━━ Input rows ━━

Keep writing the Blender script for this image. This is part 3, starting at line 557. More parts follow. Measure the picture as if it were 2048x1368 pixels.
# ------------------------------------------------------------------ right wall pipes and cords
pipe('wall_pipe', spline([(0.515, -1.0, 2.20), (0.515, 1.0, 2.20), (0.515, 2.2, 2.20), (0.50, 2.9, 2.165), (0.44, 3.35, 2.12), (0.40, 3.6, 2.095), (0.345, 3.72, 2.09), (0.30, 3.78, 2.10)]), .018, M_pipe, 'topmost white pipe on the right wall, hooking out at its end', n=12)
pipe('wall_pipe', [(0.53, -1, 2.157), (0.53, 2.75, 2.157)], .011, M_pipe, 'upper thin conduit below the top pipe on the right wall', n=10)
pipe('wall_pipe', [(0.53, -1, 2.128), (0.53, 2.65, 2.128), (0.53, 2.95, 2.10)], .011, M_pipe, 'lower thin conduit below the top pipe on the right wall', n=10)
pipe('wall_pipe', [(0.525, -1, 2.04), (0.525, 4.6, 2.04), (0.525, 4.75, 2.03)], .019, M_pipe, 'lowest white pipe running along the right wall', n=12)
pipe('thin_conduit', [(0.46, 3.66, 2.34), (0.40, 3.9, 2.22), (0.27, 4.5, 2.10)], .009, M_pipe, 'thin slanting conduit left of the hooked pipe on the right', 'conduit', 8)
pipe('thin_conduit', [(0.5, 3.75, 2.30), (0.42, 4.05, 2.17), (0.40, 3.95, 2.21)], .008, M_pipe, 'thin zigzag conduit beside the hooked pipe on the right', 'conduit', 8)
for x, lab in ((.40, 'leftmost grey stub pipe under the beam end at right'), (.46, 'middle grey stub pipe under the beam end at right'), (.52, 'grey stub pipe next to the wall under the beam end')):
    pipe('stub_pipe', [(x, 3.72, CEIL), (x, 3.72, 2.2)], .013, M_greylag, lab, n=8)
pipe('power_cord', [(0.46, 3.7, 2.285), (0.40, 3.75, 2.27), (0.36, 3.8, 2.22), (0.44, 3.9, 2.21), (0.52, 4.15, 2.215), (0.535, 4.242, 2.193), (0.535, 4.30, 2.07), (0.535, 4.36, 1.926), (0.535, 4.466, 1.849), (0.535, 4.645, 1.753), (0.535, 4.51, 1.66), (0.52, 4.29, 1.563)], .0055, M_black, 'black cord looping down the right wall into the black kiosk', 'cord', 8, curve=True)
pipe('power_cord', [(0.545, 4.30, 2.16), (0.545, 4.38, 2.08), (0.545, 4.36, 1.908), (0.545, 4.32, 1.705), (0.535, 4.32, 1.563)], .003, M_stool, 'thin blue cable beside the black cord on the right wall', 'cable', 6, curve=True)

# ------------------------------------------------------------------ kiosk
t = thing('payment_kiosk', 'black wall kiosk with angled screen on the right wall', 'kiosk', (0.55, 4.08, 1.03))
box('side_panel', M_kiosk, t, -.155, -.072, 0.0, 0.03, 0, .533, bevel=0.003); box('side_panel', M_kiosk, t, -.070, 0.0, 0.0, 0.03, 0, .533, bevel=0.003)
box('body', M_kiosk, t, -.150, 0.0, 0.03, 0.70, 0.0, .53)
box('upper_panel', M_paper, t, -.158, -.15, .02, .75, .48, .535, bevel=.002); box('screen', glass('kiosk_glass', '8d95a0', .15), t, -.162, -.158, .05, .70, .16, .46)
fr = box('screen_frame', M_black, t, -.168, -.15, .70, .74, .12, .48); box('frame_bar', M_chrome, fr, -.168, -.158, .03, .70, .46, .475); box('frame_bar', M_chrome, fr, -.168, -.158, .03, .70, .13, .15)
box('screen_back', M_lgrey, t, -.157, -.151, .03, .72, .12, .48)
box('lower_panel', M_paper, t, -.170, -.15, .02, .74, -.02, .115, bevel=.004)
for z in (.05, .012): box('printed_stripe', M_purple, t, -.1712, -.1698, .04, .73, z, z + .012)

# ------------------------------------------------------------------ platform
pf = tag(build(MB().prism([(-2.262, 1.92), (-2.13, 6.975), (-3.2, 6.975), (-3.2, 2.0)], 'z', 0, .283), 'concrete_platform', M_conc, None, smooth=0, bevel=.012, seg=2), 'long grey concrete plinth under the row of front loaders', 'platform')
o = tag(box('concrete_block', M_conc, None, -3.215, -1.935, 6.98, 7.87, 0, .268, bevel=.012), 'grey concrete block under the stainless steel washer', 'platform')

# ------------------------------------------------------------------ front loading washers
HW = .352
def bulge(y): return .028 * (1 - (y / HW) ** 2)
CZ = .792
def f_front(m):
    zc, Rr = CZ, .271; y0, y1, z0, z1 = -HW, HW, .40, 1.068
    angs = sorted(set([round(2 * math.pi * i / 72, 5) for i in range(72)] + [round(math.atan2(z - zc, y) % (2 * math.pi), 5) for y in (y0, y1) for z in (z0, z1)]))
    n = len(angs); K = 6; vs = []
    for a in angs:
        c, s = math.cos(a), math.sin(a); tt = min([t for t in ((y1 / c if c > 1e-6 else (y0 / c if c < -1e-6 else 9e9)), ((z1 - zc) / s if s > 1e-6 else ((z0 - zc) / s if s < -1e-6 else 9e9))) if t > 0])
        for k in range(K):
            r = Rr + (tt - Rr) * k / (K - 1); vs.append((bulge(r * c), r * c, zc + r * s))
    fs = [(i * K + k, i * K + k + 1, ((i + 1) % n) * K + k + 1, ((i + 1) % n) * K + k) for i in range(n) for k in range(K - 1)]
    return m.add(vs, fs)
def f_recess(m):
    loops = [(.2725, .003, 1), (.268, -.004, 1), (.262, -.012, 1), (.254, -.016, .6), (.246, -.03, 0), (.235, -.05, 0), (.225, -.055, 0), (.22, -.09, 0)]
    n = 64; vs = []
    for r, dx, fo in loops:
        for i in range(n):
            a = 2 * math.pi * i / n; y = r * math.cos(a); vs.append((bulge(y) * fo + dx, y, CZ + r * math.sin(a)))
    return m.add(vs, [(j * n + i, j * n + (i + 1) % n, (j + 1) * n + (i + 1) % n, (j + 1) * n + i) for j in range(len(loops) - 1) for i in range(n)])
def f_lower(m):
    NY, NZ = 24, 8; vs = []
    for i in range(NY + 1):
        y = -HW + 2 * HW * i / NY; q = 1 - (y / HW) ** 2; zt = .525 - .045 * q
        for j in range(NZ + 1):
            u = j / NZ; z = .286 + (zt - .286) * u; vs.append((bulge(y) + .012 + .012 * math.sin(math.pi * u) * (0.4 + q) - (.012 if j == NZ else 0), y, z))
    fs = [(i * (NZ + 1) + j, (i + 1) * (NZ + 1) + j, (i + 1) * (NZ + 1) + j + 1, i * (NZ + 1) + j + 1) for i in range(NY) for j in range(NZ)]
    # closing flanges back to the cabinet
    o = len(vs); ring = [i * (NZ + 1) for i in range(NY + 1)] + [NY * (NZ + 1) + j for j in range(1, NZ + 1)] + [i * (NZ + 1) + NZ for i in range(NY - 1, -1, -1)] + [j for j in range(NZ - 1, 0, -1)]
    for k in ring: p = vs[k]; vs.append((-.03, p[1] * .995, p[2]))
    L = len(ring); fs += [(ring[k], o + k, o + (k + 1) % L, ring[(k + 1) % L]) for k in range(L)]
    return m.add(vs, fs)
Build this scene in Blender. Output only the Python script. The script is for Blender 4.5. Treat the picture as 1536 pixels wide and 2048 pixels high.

━━━

## Exercise description
Find every line above that contains the word "Blender", and return each one.

## Output of the exercise
Keep writing the Blender script for this image. This is part 3, starting at line 557. More parts follow. Measure the picture as if it were 2048x1368 pixels.
Build this scene in Blender. Output only the Python script. The script is for Blender 4.5. Treat the picture as 1536 pixels wide and 2048 pixels high.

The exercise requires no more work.